Museum Permanent Collection
1984.1657.1-2

In Jar (c. 1959) Otto Heino explores both expressionist technique and large scale. The swirling black glaze is incised into the surface, providing a circular movement that is reminiscent of the spinning of a potter’s wheel. The large size of this lidded jar was unusual for the late 1950s and can be seen as parallel to the monumental experiments of Peter Voulkos and others. While still a functional vessel, this piece borders on being sculptural, and demonstrates how potters working within the vessel tradition continued to push traditional boundaries.

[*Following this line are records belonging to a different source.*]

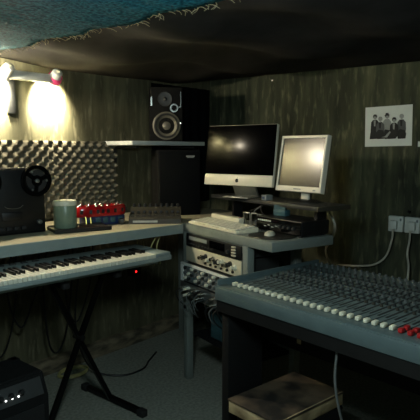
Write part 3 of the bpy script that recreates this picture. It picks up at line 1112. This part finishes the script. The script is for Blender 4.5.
# pale plug standing on the console rear
p = MM @ V((.69, MXD - .05, mz(MXD - .05)))
b = MB().lathe([(.013, 0), (.013, .02), (.009, .03), (.005, .04), (.001, .041)], n=12)
tag(b.build('jack_plug', 'cap_white', origin=p), 'small pale plug standing in the rear edge of the mixing console', 'plug')
t = thing('ceiling_hook', 'tiny bright metal hook at the top of the right wall below the cloth', 'hook', (0, -.63, 1.985))
MB().lathe([(.012, 0), (.010, .006), (.001, .008)], RY(-PI / 2), 12).build('base', 'chrome', t)
MB().tube([(-.006, 0, 0), (-.02, 0, 0), (-.028, 0, .01), (-.02, 0, .02)], .003).build('hook', 'chrome', t)

# ------------------------------------------------------------------ light and camera
pl = thing('wall_bulb', 'bare warm bulb in a wall holder left of the twin spot bar', 'wall lamp', (-2.14, 0, 1.915))
MB().lathe([(.045, 0), (.045, .012), (.02, .02), (.02, .06), (.008, .062)], FY, 18).build('bulb_holder', 'lamp_white', pl)
MB().ball((0, -.088, 0), .032, (1, 1.1, 1), 16).build('bulb', 'bulb', pl)
ld = bpy.data.lights.new('wall_bulb_light', 'POINT')
ld.energy = 11
ld.color = (1, .88, .66)
ld.shadow_soft_size = .04
lo = bpy.data.objects.new('wall_bulb_light', ld)
COL.objects.link(lo)
lo.location = (-2.14, -.18, 1.90)
lamp = thing('ceiling_lamp', 'round opal lamp hanging beneath the teal blanket above the picture', 'ceiling lamp', (-2.9, -2.3, 1.775))
MB().lathe([(.16, .16), (.16, .11), (.15, .09)], n=28).build('base', 'lamp_white', lamp)
MB().lathe([(.15, .09), (.13, .04), (.08, .01), (.001, 0)], n=28).build('shade', mat('opal_shade', (235, 240, 240), .4, emit=(200, 235, 240), es=1.5), lamp)
ld = bpy.data.lights.new('ceiling_lamp_light', 'POINT')
ld.energy = 10.5
ld.color = (.78, .97, .97)
ld.shadow_soft_size = .12
lo = bpy.data.objects.new('ceiling_lamp_light', ld)
COL.objects.link(lo)
lo.location = (-2.9, -2.3, 1.64)

w = bpy.data.worlds.new('dim_air')
S.world = w
w.use_nodes = True
w.node_tree.nodes['Background'].inputs[0].default_value = (.010, .014, .015, 1)
w.node_tree.nodes['Background'].inputs[1].default_value = .3

yaw, pt = math.radians(40.4), math.radians(6.34)
f = V((math.cos(yaw) * math.cos(pt), math.sin(yaw) * math.cos(pt), -math.sin(pt)))
r = V((math.sin(yaw), -math.cos(yaw), 0))
u = r.cross(f)
cam = bpy.data.cameras.new('camera')
cam.lens = 540 / 420 * 36
cam.sensor_width = 36
cam.clip_start = .02
co = bpy.data.objects.new('camera', cam)
COL.objects.link(co)
mw = Matrix(((r.x, u.x, -f.x, -3.55), (r.y, u.y, -f.y, -3.02), (r.z, u.z, -f.z, 1.45), (0, 0, 0, 1)))
co.matrix_world = mw
S.camera = co
S.view_settings.view_transform = 'Standard'
S.view_settings.look = 'None'
S.view_settings.gamma = 1
S.view_settings.use_curve_mapping = False
S.view_settings.exposure = 1.9
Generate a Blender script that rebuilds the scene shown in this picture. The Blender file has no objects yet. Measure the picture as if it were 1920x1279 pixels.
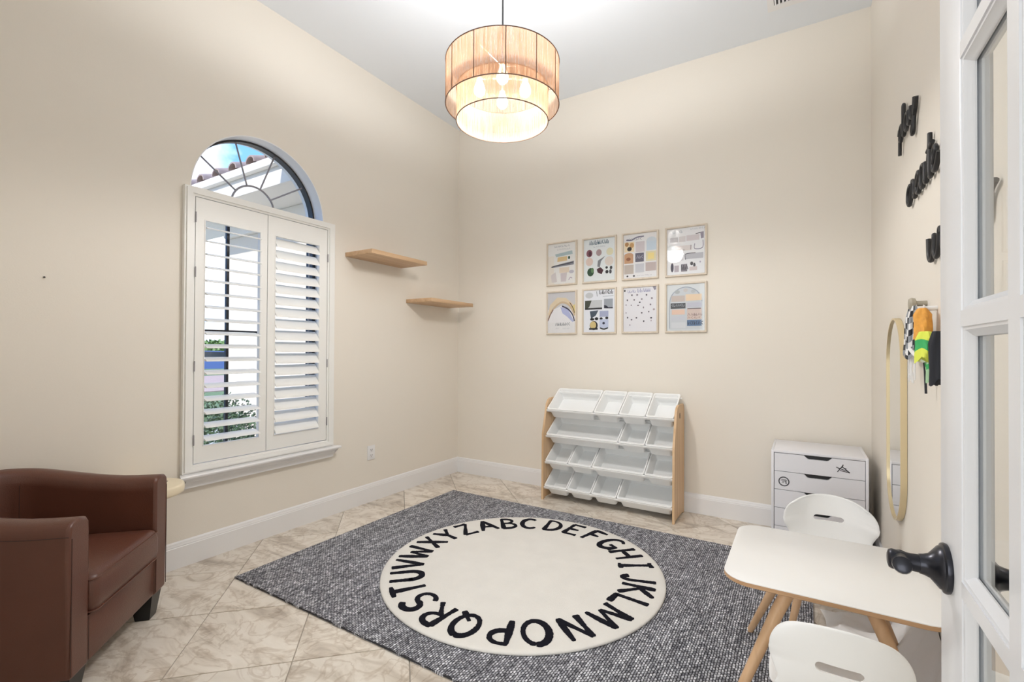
import bpy, bmesh, math, random
from mathutils import Matrix, Vector
from mathutils.geometry import tessellate_polygon

random.seed(7)
PI = math.pi
S = bpy.context.scene
COL = S.collection

# ------------------------------------------------------------------ camera
YAW, PITCH, ROLL = math.radians(31.595), math.radians(0.4695), math.radians(0.2804)
cam_d = bpy.data.cameras.new('camera')
cam_d.sensor_width = 36.0
cam_d.sensor_fit = 'HORIZONTAL'
cam_d.lens = 884.76 / 1920 * 36
cam_d.shift_y = (650.24 - 639.5) / 1920
cam_d.clip_start = 0.02
cam = bpy.data.objects.new('camera', cam_d)
COL.objects.link(cam)
fw = Vector((-math.sin(YAW) * math.cos(PITCH), math.cos(YAW) * math.cos(PITCH), math.sin(PITCH)))
rt = Vector((math.cos(YAW), math.sin(YAW), 0))
up = rt.cross(fw)
rt2 = rt * math.cos(ROLL) + up * math.sin(ROLL)
up2 = up * math.cos(ROLL) - rt * math.sin(ROLL)
mw = Matrix((rt2, up2, -fw)).transposed().to_4x4()
mw.translation = Vector((0, 0, 1.25))
cam.matrix_world = mw
S.camera = cam

# ------------------------------------------------------------------ world, sun, area lights, exposure
W = bpy.data.worlds.new('sky')
S.world = W
W.use_nodes = True
nt = W.node_tree
nt.nodes.clear()
wo = nt.nodes.new('ShaderNodeOutputWorld')
bg = nt.nodes.new('ShaderNodeBackground')
tc = nt.nodes.new('ShaderNodeTexCoord')
nz = nt.nodes.new('ShaderNodeTexNoise')
nz.inputs['Scale'].default_value = 3.2
nz.inputs['Detail'].default_value = 6
nz.inputs['Roughness'].default_value = .55
cr = nt.nodes.new('ShaderNodeValToRGB')
cr.color_ramp.elements[0].position = .50
cr.color_ramp.elements[0].color = (.14, .32, .72, 1)
cr.color_ramp.elements[1].position = .62
cr.color_ramp.elements[1].color = (.95, .97, 1, 1)
nt.links.new(tc.outputs['Generated'], nz.inputs['Vector'])
nt.links.new(nz.outputs['Fac'], cr.inputs['Fac'])
nt.links.new(cr.outputs['Color'], bg.inputs['Color'])
nt.links.new(bg.outputs['Background'], wo.inputs['Surface'])
bg.inputs['Strength'].default_value = 1.5

S.view_settings.view_transform = 'Standard'
S.view_settings.look = 'None'
S.view_settings.exposure = 0.76
S.view_settings.gamma = 1.0
S.view_settings.use_curve_mapping = False
S.cycles.use_denoising = True
S.cycles.max_bounces = 10
S.cycles.diffuse_bounces = 6
S.cycles.transparent_max_bounces = 24
S.cycles.sample_clamp_indirect = 6
S.cycles.caustics_reflective = False
S.cycles.caustics_refractive = False


def light(name, kind, loc, energy, color=(1, 1, 1), rot=None, to=None, size=None, size_y=None, radius=None, spread=None):
    d = bpy.data.lights.new(name, kind)
    d.energy = energy
    d.color = color
    if size:
        d.size = size
        if size_y:
            d.shape = 'RECTANGLE'
            d.size_y = size_y
    if radius is not None:
        d.shadow_soft_size = radius
    if spread:
        d.spread = spread
    o = bpy.data.objects.new(name, d)
    COL.objects.link(o)
    o.location = loc
    if to is not None:
        o.rotation_euler = (Vector(to) - Vector(loc)).to_track_quat('-Z', 'Y').to_euler()
    return o


sun = light('sun', 'SUN', (0, 0, 20), 2.4, (1, .96, .92), to=(-2, 14, 11))
sun.data.angle = math.radians(1)
hall_fill = light('hall_fill_light', 'AREA', (-.55, -2.9, 1.75), 66, (.93, .97, 1), to=(-.75, 2, 1.5), size=3.6, size_y=2.6)  # added soft fill behind the camera; no window is built in the hall
port = light('window_portal', 'AREA', (-3.3, 1.8, 1.55), 1, to=(0, 1.8, 1.55), size=.92, size_y=2.2)
port.data.cycles.is_portal = True

# ------------------------------------------------------------------ materials
MATS = {}


def new_mat(name):
    m = bpy.data.materials.new(name)
    m.use_nodes = True
    return m, m.node_tree, m.node_tree.nodes['Principled BSDF']


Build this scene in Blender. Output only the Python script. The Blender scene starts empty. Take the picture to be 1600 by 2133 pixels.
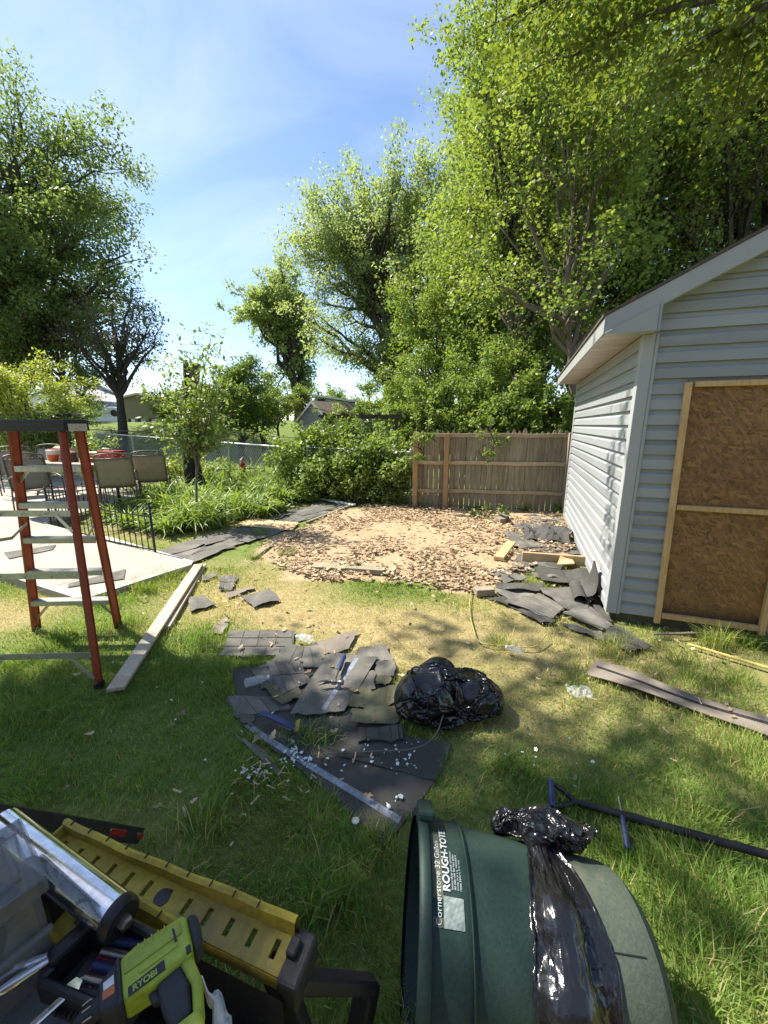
import bpy, math, random
import numpy as np
from mathutils import Vector, Matrix

# ------------------------------------------------------------------ camera, world, sun, exposure
sc = bpy.context.scene
COL = sc.collection
R = math.radians
EYE = 1.75
FPX, CX, CY = 804.0, 800.0, 1066.5          # measured from the photograph (1600 x 2133)
PITCH = math.atan((CY - 885.0) / FPX)
cam_d = bpy.data.cameras.new('camera')
cam = bpy.data.objects.new('camera', cam_d)
COL.objects.link(cam)
cam.location = (0, 0, EYE)
cam.rotation_euler = (math.pi / 2 - PITCH, 0, 0)
cam_d.sensor_fit = 'VERTICAL'
cam_d.sensor_height = 24.0
cam_d.lens = FPX / 2133.0 * 24.0
cam_d.clip_start = 0.02
cam_d.clip_end = 2000
sc.camera = cam

SUN_AZ = Vector((-0.90, 0.43, 0)).normalized()
SUN_EL = R(52)
sun_dir = Vector((SUN_AZ.x * math.cos(SUN_EL), SUN_AZ.y * math.cos(SUN_EL), math.sin(SUN_EL)))
world = bpy.data.worlds.new('World')
sc.world = world
world.use_nodes = True
wn, wl = world.node_tree.nodes, world.node_tree.links
wn.clear()
wo = wn.new('ShaderNodeOutputWorld')
bg = wn.new('ShaderNodeBackground')
bg.inputs['Strength'].default_value = 0.100
sky = wn.new('ShaderNodeTexSky')
sky.sky_type = 'NISHITA'
sky.sun_disc = False
sky.sun_elevation = SUN_EL
sky.sun_rotation = math.atan2(SUN_AZ.x, SUN_AZ.y)
sky.air_density = 1.0
sky.dust_density = 0.35
sky.ozone_density = 2.2
# thin high cirrus, laid out on the sky dome itself
tc = wn.new('ShaderNodeTexCoord')
mp = wn.new('ShaderNodeMapping')
mp.inputs['Rotation'].default_value = (0.3, 0.5, 0.6)
mp.inputs['Scale'].default_value = (0.9, 3.6, 2.0)
nz = wn.new('ShaderNodeTexNoise')
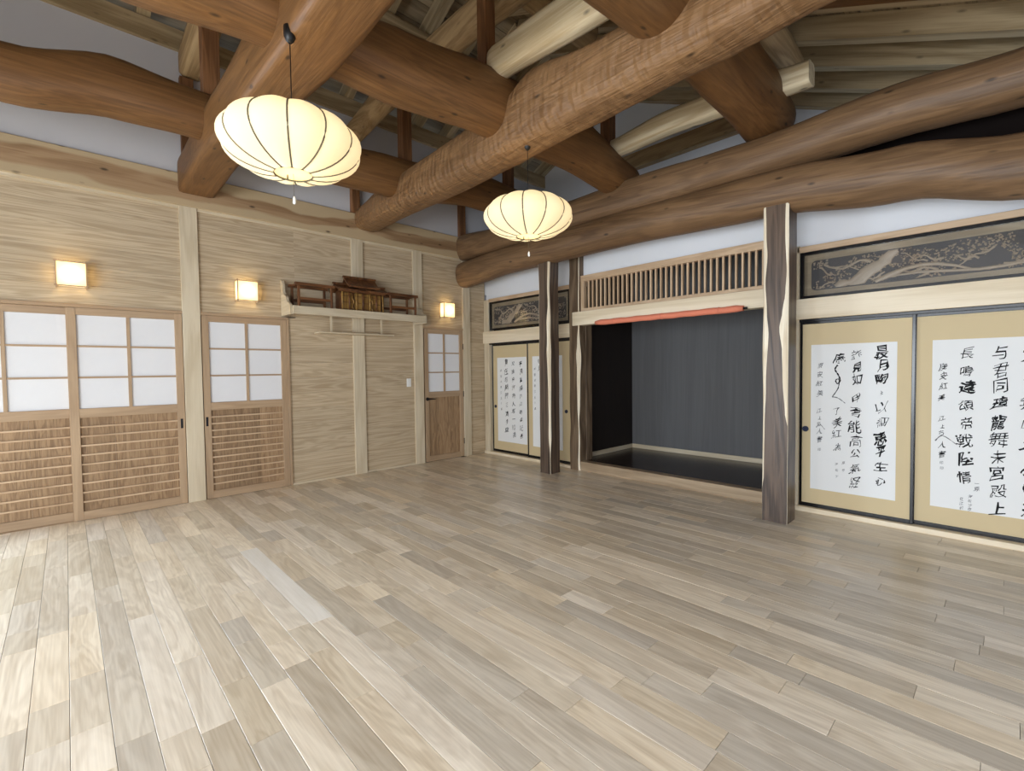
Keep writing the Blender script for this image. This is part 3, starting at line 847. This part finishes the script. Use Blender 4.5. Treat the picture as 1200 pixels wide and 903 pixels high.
def roof(name, ya, yb, zb, h, over, parent, xa=0.02, xb=0.33):
    bm = bmesh.new()
    n = 10
    f0, b0 = [], []
    xm = (xa + xb) / 2 - 0.02
    prof = []
    for i in range(n + 1):
        t = i / n
        x = xb - (xb - xm) * t
        z = zb + h * (t ** 1.5)
        prof.append((x, z))
    for i in range(1, n + 1):
        t = 1 - i / n
        prof.append((xm - (xm - xa) * (i / n), zb + h * (t ** 1.5)))
    poly = prof + [(x, z - 0.022) for x, z in reversed(prof)]
    add_prism(bm, poly, ya - over, yb + over, 'xz')
    add_box(bm, (xm - 0.015, xm + 0.015), (ya - over - 0.012, yb + over + 0.012), (zb + h - 0.004, zb + h + 0.02))
    o = from_bm(name, bm, M['shrine'], parent)
    ns = 16
    for k in range(0):
        pass
    return o


roof('side_roof', y0 + 0.0, y0 + 0.19, 2.405, 0.075, 0.045, S)
roof('side_roof', y1 - 0.19, y1 - 0.0, 2.405, 0.075, 0.045, S)
bx('upper_body', (0.06, 0.19), (ym - 0.13, ym + 0.13), (2.40, 2.46), M['shrine'], S, 'z')
roof('main_roof', ym - 0.16, ym + 0.16, 2.455, 0.12, 0.05, S, 0.03, 0.32)
for k in range(3):
    yy = ym - 0.12 + k * 0.11
    bm = bmesh.new(); add_tube(bm, [(0.155, yy, 2.585), (0.155, yy + 0.03, 2.585)], 0.013, 8)
    from_bm('ridge_log', bm, M['shrine'], S)

# ================================================================== WALL OVER THE ALCOVE (y = 0)
wr = bx('wall_right', (-0.04, 7.7), (0.05, 0.16), (2.62, 3.12), M['plaster'])
tag(wr, 'white plaster wall band under the arched log', 'wall', kind='structure')
tag(bx('gap_shade_strip', (0.0, 7.6), (-0.06, 0.045), (2.99, 3.3), M['void'], None, 'x', 0.004), 'dark strip put in for the shade in the gap between the two long logs at the right', 'beam')  # near-black strip stands in for the shade under the upper log
bx('plaster_panel', (0.0, 2.0), (0.05, 0.16), (2.50, 2.62), M['plaster'], wr)
bx('plaster_panel', (4.56, 7.7), (0.05, 0.16), (2.46, 2.62), M['plaster'], wr)
bx('backing', (0.0, 1.9), (0.12, 0.16), (0.0, 2.50), M['void'], wr)
bx('backing', (4.56, 7.7), (0.12, 0.16), (0.0, 2.46), M['void'], wr)
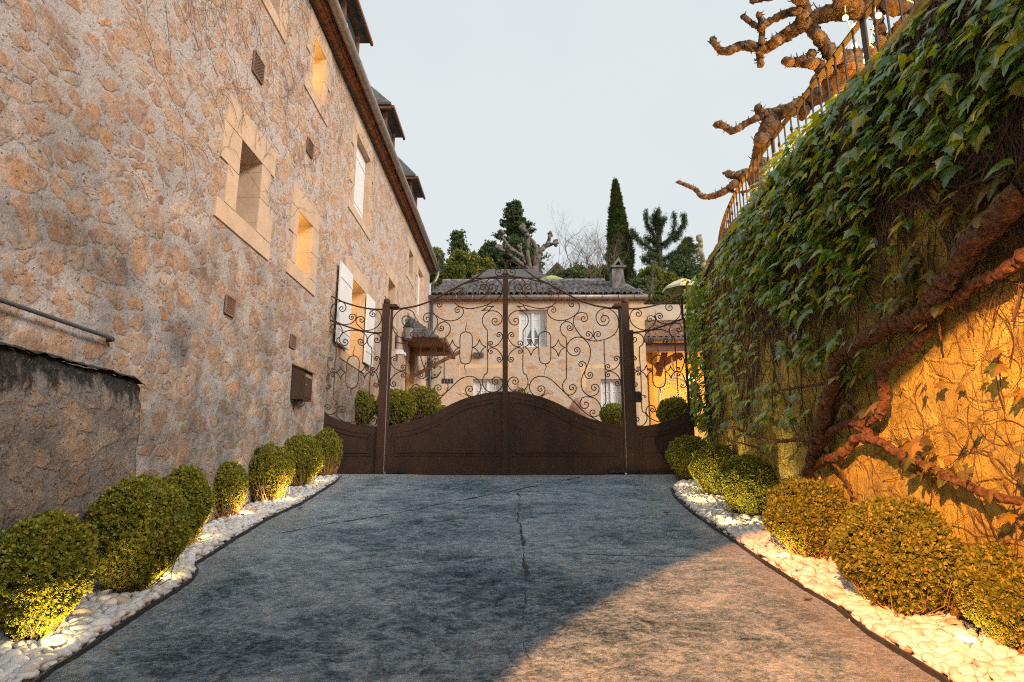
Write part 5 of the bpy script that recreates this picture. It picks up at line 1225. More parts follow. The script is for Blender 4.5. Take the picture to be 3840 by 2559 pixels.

Otto Heino was born in East Hampton, Connecticut. After serving in World War Two, he returned to the United States in 1949 and through the GI Bill enrolled in a pottery class taught at the League of New Hampshire Craftsman, where his teacher was his future wife, Vivika. They shared a studio for more than fifty years. They briefly taught at the University of Southern California before taking over the ceramics program at the Chouinard Art Institute in Los Angeles from 1955 to 1962. Briefly returning to the Northeast to operate a private studio, they went back to the West Coast at the behest of their close friend Beatrice Wood and opened a studio in Ojai, California, where they remained key figures of the midcentury ceramics community in Southern California. Their pots are always signed with by both of them, regardless of who produced them.